Durch die Unterscheidung von zehn Sozialitätsebenen und fünf Simulationsgraden ermögliche OASIS hochdifferenzierte Beschreibungen menschlicher sozialer Interaktion mit Robotern und KI, die benötigt würden, um Nutzer*innen dabei zu helfen, ihre Erwartungen an die Zuverlässigkeit der KI anzupassen und ethische Risikobewertungen von KI durchzuführen.

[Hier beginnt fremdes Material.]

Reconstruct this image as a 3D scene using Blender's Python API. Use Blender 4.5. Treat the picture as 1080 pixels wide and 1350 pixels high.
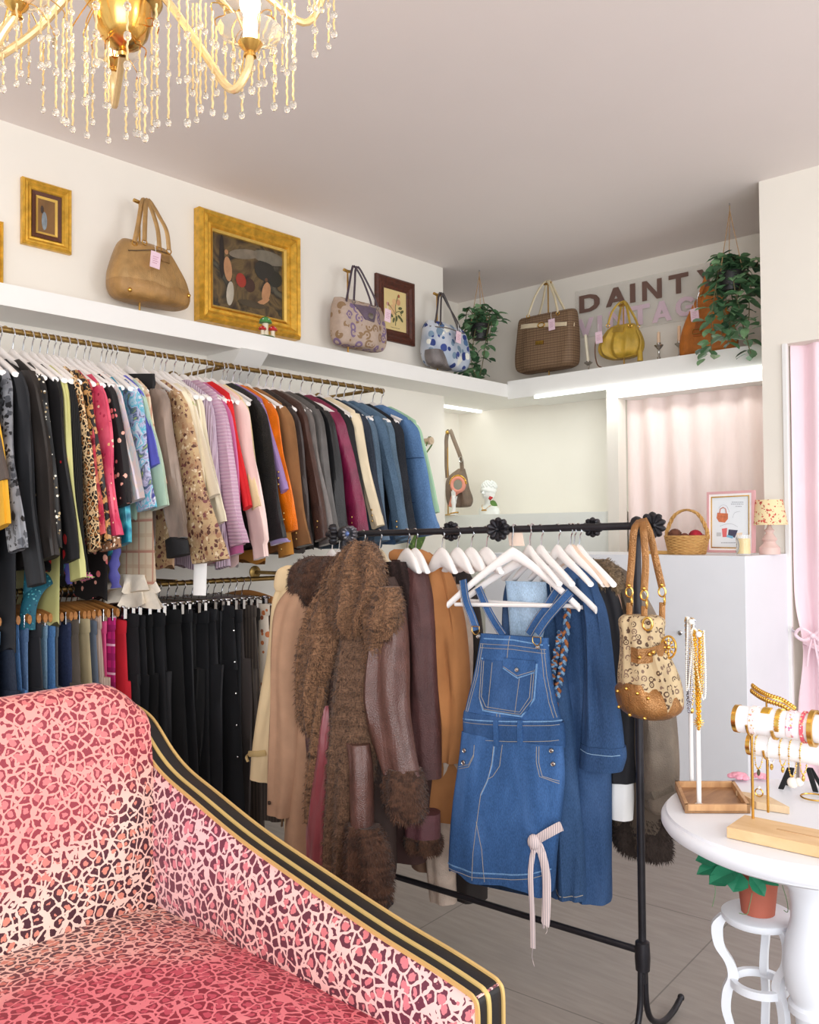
import bpy, bmesh, math, random
from mathutils import Vector, Matrix, noise
R = math.radians
random.seed(7)
S = bpy.context.scene
COL = S.collection
for o in list(bpy.data.objects): bpy.data.objects.remove(o)

# ------------------------------------------------------------------ camera
CAM_H = 1.38
FPX, YAW, PITCH, ROLL = 1163.1, 0.7407274, 0.0237977, -0.0074925
def _basis():
    cy, sy, cp, sp = math.cos(YAW), math.sin(YAW), math.cos(PITCH), math.sin(PITCH)
    F = Vector((-sy*cp, cy*cp, sp)); r = Vector((cy, sy, 0)); u = r.cross(F)
    cr, sr = math.cos(ROLL), math.sin(ROLL)
    return cr*r + sr*u, -sr*r + cr*u, F
CR, CU, CF = _basis()
CAMP = Vector((0, 0, CAM_H))
cam = bpy.data.objects.new('camera', bpy.data.cameras.new('camera')); COL.objects.link(cam)
m = Matrix.Identity(4)
for i in range(3):
    m[i][0] = CR[i]; m[i][1] = CU[i]; m[i][2] = -CF[i]; m[i][3] = CAMP[i]
cam.matrix_world = m
cam.data.sensor_fit = 'HORIZONTAL'; cam.data.sensor_width = 36.0
cam.data.lens = 36.0*FPX/1080.0; cam.data.clip_start = 0.05
S.camera = cam

# ------------------------------------------------------------------ light
S.view_settings.view_transform = 'Standard'; S.view_settings.look = 'None'
S.view_settings.gamma = 1.0; S.view_settings.use_curve_mapping = False
S.view_settings.exposure = 0.0
w = bpy.data.worlds.new('daylight'); S.world = w; w.use_nodes = True
w.node_tree.nodes['Background'].inputs[0].default_value = (0.90, 0.95, 1.0, 1)
w.node_tree.nodes['Background'].inputs[1].default_value = 1.12
def area(name, loc, target, sx, sy, power, color=(1, 1, 1)):
    l = bpy.data.lights.new(name, 'AREA'); l.shape = 'RECTANGLE'; l.size = sx; l.size_y = sy
    l.energy = power; l.color = color
    o = bpy.data.objects.new(name, l); COL.objects.link(o); o.location = loc
    o.rotation_euler = (Vector(target)-Vector(loc)).to_track_quat('-Z', 'Y').to_euler()
    return o
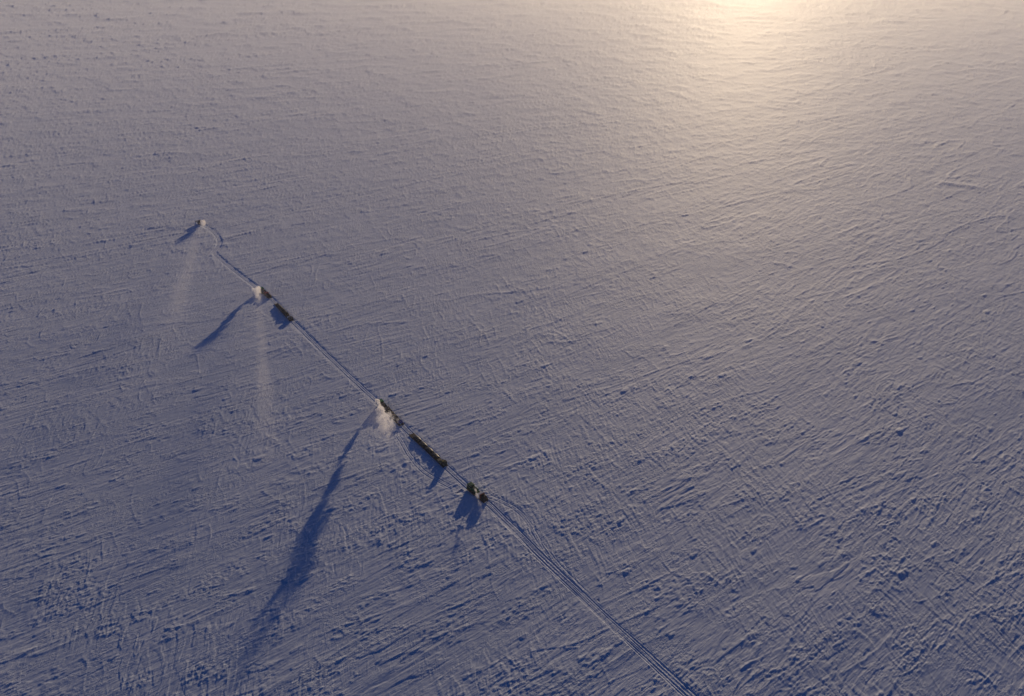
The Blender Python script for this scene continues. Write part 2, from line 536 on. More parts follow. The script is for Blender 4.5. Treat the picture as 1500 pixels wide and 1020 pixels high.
def tag(o, label, cat, group=None):
    o['label'] = label; o['category'] = cat
    if group:
        o['group'] = group
    return o
def empty(name):
    o = bpy.data.objects.new(name, None)
    o.empty_display_size = 0.5
    col.objects.link(o)
    return o

M_BLACK = mat('track rubber', (0.018, 0.018, 0.02), 0.75, var=0.3, scale=6, bump=0.3)
M_STEEL = mat('worn steel', (0.12, 0.12, 0.13), 0.5, 0.7, var=0.25, scale=8)
M_DARK = mat('dark painted steel', (0.030, 0.032, 0.036), 0.55, var=0.3, scale=5)
M_GREEN = mat('green paint', (0.030, 0.270, 0.050), 0.45, var=0.2, scale=2)
M_DGREEN = mat('deep green paint', (0.015, 0.130, 0.035), 0.45, var=0.2, scale=2)
M_GREY = mat('grey paint', (0.16, 0.15, 0.14), 0.5, var=0.2, scale=2)
M_GLASS = mat('cab glass', (0.02, 0.025, 0.03), 0.08, var=0.1)
M_ORANGE = mat('orange lens', (0.60, 0.14, 0.02), 0.3, var=0.1)
M_LAMP = mat('headlight glass', (0.6, 0.6, 0.55), 0.15, var=0.05)
M_WOOD = mat('weathered wood', (0.075, 0.048, 0.03), 0.8, var=0.35, scale=4, bump=0.3)
M_PALEWOOD = mat('pale plywood', (0.34, 0.25, 0.12), 0.75, var=0.25, scale=3)
M_BLADDER = mat('black coated fabric', (0.009, 0.009, 0.010), 0.42, var=0.3, scale=2, bump=0.2)
M_TARP = mat('dark tarpaulin', (0.018, 0.017, 0.018), 0.6, var=0.35, scale=2, bump=0.5)
M_BLUE = mat('blue tarpaulin', (0.015, 0.05, 0.32), 0.55, var=0.25, scale=2, bump=0.5)
M_RED = mat('red paint', (0.36, 0.035, 0.02), 0.5, var=0.25, scale=3)
M_RUST = mat('rust orange paint', (0.42, 0.14, 0.04), 0.6, var=0.3, scale=3)
M_WHITE = mat('white panel', (0.72, 0.72, 0.70), 0.6, var=0.1, scale=2)
M_OLIVE = mat('olive drab', (0.035, 0.040, 0.02), 0.65, var=0.25, scale=3)
M_BROWN = mat('brown hide cover', (0.085, 0.05, 0.028), 0.75, var=0.35, scale=3, bump=0.4)
M_YELLOW = mat('dull yellow paint', (0.45, 0.33, 0.06), 0.55, var=0.25, scale=3)
M_ROPE = mat('tow rope', (0.10, 0.08, 0.06), 0.9, var=0.2, scale=10)

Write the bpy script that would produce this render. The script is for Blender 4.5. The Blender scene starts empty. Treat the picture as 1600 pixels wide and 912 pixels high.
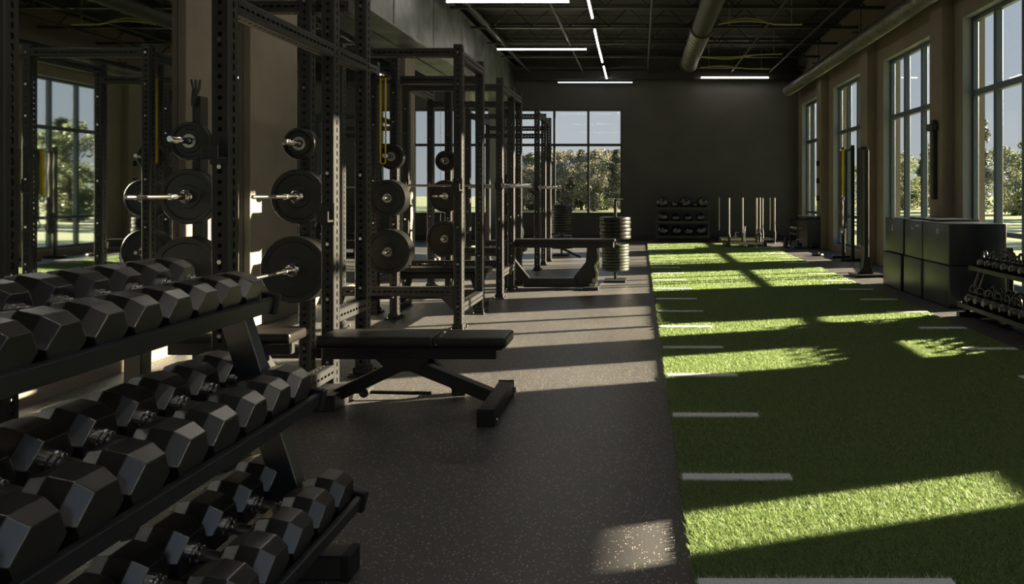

Vortragsreihe dazu, wie die Umwelt gemeinsam interpretiert wird
Der Vortrag ist Teil der Vortragsreihe „Co-Constructing Intelligence“. Für die Reihe kooperieren die Universitäten Bielefeld, Bremen und Paderborn. Philipp Cimiano organisiert die Vortragsreihe unter anderem mit der Bielefelder Informatikerin Professorin Dr.-Ing. Britta Wrede, dem Bremer Informatiker Professor Dr. Michael Beetz und der Paderborner Linguistin Professorin Dr. Katharina Rohlfing. Die Vortragsreihe ist ein Angebot einer gemeinsamen Forschungsinitiative der drei Universitäten. Der Zusammenschluss nutzt das Prinzip der Ko-Konstruktion, um das Verständnis und die Fähigkeiten von Robotern an die von Menschen anzupassen. Die Forschenden arbeiten so an der Basis für eine flexible und sinnhafte Interaktion von Robotern mit Menschen im Alltag. Der Begriff Ko-Konstruktion bezieht sich darauf, dass die Interpretation der Umwelt und die Ausführung von Handlungen in Zusammenarbeit erfolgen.